After authorities threatened arrests last week if the congregation lit up during the service, church founder and longtime marijuana advocate Bill Levin decided to keep pot out of Wednesday’s meeting. He says he wants to ensure that he can test the religious objections law in civil court rather than on criminal grounds. Mr. Levin serves as the “minister of love” of the church and also refers to himself as the “grand poobah,” a reference the character the Lord-High-Everything-Else from Gilbert and Sullivan's opera "The Mikado."

As I've said before, I believe its important to push the edge of the envelope concerning the First Amendment.
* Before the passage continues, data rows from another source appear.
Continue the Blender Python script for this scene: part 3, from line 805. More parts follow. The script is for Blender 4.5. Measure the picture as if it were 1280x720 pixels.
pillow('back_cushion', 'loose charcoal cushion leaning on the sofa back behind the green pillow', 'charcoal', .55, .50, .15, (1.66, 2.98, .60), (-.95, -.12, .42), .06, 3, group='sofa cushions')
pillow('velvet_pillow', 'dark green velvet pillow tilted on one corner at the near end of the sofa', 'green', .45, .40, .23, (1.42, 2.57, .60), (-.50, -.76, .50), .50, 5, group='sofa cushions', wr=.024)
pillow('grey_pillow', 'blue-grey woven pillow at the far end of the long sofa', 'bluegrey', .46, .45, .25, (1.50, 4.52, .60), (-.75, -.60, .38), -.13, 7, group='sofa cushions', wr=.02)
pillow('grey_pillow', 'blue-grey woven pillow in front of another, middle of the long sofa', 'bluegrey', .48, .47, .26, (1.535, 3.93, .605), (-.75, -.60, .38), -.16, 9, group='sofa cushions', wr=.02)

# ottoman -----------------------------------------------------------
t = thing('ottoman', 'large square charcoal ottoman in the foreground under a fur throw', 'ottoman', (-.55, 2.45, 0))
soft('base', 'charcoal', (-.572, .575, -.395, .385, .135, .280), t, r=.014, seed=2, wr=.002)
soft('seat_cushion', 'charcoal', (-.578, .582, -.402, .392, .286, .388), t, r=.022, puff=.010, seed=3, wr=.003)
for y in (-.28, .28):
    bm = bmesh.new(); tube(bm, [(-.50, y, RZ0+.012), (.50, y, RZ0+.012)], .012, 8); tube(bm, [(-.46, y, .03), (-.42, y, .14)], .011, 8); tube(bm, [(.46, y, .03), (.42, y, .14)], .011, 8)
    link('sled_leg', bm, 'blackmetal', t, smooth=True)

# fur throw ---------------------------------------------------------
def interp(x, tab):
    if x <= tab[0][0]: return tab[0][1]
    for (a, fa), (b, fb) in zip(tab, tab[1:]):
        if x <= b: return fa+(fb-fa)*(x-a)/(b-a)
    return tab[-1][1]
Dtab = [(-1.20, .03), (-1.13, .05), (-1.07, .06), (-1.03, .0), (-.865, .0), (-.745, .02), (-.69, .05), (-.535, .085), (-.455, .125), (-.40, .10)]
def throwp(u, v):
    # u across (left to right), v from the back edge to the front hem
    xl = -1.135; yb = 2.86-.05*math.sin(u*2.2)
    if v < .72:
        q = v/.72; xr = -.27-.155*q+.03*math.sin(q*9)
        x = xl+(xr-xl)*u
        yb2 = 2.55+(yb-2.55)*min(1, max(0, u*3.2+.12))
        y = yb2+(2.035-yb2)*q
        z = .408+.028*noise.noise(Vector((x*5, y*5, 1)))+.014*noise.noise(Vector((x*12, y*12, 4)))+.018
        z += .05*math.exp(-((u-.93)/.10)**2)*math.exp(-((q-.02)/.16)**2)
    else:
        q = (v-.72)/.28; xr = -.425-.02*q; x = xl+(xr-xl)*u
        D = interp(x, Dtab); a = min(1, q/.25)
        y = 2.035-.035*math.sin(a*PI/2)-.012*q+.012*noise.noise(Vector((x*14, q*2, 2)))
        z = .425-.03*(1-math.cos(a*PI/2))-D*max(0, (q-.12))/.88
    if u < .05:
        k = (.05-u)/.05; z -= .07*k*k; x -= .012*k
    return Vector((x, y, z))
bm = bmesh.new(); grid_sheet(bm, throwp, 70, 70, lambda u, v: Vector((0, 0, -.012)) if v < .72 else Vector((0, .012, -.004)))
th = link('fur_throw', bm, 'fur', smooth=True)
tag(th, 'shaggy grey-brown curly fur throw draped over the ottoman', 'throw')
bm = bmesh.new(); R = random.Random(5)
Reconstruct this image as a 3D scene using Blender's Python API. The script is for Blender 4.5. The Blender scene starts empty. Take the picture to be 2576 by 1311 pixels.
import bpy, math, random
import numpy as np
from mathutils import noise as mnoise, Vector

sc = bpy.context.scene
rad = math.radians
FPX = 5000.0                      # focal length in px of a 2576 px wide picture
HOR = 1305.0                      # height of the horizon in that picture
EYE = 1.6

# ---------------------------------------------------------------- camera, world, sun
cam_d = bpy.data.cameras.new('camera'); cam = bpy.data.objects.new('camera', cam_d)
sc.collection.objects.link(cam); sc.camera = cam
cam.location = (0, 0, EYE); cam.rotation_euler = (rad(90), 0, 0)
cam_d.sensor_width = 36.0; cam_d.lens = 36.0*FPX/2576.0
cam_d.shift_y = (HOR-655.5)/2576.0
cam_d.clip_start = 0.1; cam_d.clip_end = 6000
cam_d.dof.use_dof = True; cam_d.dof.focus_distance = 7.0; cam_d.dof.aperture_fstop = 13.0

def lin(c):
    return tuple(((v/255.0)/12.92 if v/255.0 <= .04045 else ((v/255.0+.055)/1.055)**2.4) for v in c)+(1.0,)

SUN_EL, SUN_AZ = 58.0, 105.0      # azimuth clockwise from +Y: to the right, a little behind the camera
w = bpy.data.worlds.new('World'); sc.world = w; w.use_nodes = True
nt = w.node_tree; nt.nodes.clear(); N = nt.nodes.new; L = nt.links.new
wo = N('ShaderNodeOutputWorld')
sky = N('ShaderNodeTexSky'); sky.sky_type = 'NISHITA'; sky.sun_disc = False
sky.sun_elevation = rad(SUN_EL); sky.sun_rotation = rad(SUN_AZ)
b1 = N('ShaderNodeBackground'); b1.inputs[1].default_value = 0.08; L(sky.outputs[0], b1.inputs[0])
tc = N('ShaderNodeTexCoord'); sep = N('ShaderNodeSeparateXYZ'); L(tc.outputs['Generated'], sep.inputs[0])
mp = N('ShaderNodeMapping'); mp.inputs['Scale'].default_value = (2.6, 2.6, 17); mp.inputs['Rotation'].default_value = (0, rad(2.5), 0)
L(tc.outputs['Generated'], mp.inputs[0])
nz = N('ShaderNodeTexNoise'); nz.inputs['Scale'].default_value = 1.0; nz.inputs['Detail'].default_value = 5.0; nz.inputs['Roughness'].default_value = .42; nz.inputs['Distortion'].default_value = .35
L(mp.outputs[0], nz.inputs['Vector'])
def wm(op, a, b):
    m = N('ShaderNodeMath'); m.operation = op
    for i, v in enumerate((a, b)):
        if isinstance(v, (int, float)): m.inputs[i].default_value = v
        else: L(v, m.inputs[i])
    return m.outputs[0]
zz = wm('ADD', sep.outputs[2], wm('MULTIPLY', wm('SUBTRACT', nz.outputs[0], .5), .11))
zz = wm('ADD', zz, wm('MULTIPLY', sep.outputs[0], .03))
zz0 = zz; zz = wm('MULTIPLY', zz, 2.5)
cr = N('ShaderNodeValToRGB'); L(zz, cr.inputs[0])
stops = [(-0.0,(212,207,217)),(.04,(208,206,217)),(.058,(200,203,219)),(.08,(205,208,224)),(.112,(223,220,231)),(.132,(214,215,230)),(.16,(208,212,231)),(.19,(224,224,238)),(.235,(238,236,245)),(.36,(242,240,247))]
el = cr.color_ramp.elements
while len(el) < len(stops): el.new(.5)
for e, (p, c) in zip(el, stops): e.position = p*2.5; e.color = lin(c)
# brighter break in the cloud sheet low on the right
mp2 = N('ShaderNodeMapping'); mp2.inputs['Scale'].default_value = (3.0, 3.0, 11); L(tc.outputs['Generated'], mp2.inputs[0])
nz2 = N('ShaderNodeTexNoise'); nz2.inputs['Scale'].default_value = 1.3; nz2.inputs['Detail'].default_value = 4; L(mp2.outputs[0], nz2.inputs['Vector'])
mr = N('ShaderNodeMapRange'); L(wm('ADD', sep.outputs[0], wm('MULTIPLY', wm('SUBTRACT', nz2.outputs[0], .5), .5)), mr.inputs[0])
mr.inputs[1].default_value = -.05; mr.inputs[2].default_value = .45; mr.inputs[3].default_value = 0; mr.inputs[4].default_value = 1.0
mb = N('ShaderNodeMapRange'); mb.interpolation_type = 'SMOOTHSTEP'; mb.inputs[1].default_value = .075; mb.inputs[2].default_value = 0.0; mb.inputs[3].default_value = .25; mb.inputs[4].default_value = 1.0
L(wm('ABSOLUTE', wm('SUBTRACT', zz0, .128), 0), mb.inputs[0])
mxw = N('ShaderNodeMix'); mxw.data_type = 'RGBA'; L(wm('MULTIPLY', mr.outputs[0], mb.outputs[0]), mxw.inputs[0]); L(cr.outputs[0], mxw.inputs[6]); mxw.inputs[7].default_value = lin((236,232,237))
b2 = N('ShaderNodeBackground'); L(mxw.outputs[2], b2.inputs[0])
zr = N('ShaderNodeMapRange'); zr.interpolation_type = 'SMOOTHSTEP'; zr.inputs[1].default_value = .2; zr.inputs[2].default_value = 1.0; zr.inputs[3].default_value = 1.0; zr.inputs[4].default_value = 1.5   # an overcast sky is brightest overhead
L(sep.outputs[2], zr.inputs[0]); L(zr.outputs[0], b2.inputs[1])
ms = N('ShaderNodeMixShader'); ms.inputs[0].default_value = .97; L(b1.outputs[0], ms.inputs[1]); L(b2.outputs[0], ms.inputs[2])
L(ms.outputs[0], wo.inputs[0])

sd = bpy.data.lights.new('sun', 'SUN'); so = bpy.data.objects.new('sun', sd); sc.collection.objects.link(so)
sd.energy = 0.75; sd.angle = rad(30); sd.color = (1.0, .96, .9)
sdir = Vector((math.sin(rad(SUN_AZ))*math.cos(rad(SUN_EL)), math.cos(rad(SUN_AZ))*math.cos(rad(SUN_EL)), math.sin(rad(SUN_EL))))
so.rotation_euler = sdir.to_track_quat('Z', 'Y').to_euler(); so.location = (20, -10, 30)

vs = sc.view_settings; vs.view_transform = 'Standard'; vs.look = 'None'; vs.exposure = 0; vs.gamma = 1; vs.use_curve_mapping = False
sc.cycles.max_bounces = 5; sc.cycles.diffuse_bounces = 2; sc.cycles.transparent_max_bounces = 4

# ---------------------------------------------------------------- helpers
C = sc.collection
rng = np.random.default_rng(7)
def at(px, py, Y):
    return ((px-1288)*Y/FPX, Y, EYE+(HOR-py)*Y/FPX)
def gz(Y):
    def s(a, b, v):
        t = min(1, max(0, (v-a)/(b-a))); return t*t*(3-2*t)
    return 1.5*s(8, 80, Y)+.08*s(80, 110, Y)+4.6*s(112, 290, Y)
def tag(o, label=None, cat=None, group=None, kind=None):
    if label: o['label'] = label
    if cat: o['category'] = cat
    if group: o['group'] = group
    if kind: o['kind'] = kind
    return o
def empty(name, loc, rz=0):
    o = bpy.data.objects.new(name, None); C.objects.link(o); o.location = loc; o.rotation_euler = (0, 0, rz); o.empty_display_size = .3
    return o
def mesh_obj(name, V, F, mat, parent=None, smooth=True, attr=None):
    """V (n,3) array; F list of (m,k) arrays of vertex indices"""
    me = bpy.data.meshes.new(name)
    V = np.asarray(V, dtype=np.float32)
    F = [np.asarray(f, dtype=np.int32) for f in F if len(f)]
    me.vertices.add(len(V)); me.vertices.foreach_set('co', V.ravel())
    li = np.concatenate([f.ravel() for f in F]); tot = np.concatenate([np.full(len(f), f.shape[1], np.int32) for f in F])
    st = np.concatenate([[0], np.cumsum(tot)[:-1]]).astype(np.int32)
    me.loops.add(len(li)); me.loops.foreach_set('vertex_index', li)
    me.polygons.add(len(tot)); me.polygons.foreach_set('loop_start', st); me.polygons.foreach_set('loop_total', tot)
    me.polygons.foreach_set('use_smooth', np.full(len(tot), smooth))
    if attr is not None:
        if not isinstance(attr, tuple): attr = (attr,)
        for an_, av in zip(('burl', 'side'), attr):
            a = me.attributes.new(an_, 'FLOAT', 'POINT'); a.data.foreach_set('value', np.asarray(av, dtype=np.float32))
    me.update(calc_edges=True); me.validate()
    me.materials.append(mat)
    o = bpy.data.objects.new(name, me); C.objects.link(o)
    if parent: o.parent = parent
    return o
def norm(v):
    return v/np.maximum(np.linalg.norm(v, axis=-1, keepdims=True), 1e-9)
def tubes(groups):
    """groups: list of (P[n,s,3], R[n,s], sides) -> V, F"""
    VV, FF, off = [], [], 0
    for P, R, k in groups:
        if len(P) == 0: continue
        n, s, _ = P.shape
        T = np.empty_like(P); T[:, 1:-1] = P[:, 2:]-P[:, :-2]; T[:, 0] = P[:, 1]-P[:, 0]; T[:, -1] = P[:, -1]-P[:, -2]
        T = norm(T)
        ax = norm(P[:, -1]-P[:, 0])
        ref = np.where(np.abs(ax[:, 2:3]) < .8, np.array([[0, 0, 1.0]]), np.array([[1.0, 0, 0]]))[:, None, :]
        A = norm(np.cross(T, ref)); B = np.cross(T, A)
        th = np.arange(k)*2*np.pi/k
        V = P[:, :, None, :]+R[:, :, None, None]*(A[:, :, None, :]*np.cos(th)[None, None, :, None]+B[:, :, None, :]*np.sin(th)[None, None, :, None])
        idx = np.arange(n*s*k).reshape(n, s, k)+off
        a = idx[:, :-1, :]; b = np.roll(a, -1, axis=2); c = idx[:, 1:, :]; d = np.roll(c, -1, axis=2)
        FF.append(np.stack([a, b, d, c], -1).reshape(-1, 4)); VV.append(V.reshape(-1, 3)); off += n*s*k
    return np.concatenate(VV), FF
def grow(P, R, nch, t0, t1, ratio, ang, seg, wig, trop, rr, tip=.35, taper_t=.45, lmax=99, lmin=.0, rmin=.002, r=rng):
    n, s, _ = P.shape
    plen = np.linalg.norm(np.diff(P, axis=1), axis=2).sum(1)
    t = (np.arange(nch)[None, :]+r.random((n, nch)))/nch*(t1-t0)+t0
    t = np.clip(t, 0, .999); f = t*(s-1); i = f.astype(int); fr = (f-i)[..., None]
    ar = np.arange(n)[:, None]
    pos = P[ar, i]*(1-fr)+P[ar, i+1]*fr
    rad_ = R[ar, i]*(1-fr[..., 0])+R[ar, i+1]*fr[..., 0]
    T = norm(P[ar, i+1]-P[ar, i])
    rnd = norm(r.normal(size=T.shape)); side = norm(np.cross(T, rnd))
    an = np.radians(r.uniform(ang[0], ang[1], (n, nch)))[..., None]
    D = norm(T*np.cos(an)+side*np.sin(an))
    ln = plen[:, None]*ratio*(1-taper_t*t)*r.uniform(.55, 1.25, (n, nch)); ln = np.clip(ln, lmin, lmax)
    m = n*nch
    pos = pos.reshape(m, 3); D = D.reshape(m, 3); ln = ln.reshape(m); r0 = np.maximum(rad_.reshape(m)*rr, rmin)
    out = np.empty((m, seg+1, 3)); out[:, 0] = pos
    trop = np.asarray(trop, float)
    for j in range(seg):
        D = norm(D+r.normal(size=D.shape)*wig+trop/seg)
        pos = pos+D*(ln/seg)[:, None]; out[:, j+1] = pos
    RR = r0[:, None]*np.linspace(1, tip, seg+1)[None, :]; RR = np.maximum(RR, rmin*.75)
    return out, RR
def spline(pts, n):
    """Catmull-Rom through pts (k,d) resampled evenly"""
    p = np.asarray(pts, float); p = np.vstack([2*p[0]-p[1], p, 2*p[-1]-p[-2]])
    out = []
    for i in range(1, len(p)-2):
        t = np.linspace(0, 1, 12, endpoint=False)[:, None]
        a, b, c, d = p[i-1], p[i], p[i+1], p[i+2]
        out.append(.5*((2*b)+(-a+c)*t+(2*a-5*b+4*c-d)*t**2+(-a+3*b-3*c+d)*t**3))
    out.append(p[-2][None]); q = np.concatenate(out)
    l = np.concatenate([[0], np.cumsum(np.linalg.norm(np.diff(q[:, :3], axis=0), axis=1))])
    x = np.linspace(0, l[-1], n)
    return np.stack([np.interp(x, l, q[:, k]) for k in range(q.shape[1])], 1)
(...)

If a bunch of nutters can say they're a church while they wait to be sucked up to heaven, why not a church to worship pot?

We've already got a religion that worships peyote.
 
After authorities threatened arrests last week if the congregation lit up during the service, church founder and longtime marijuana advocate Bill Levin decided to keep pot out of Wednesday’s meeting. He says he wants to ensure that he can test the religious objections law in civil court rather than on criminal grounds. Mr. Levin serves as the “minister of love” of the church and also refers to himself as the “grand poobah,” a reference the character the Lord-High-Everything-Else from Gilbert and Sullivan's opera "The Mikado."

As I've said before, I believe its important to push the edge of the envelope concerning the First Amendment.

If a bunch of nutters can say they're a church while they wait to be sucked up to heaven, why not a church to worship pot?

We've already got a religion that worships peyote.

Yep. And we've got "protected classes" for a wide variety of interest groups. Pushing the envelope may be the very best way to underscore the folly of corporatism.
 
This should be a good test of our principles and practices regarding religious freedom. Or expose a little hypocrisy at least.

Holy smokes Indiana Church of Cannabis holds first service video - CSMonitor.com

Considering I think pot should be legal anyway, using Religion as an end run is moot for me.

Except I don't think that's what's going on here. This is a test of the RFRA nonsense. It's a challenge to the inverted logic of the modern conception of freedom of religion.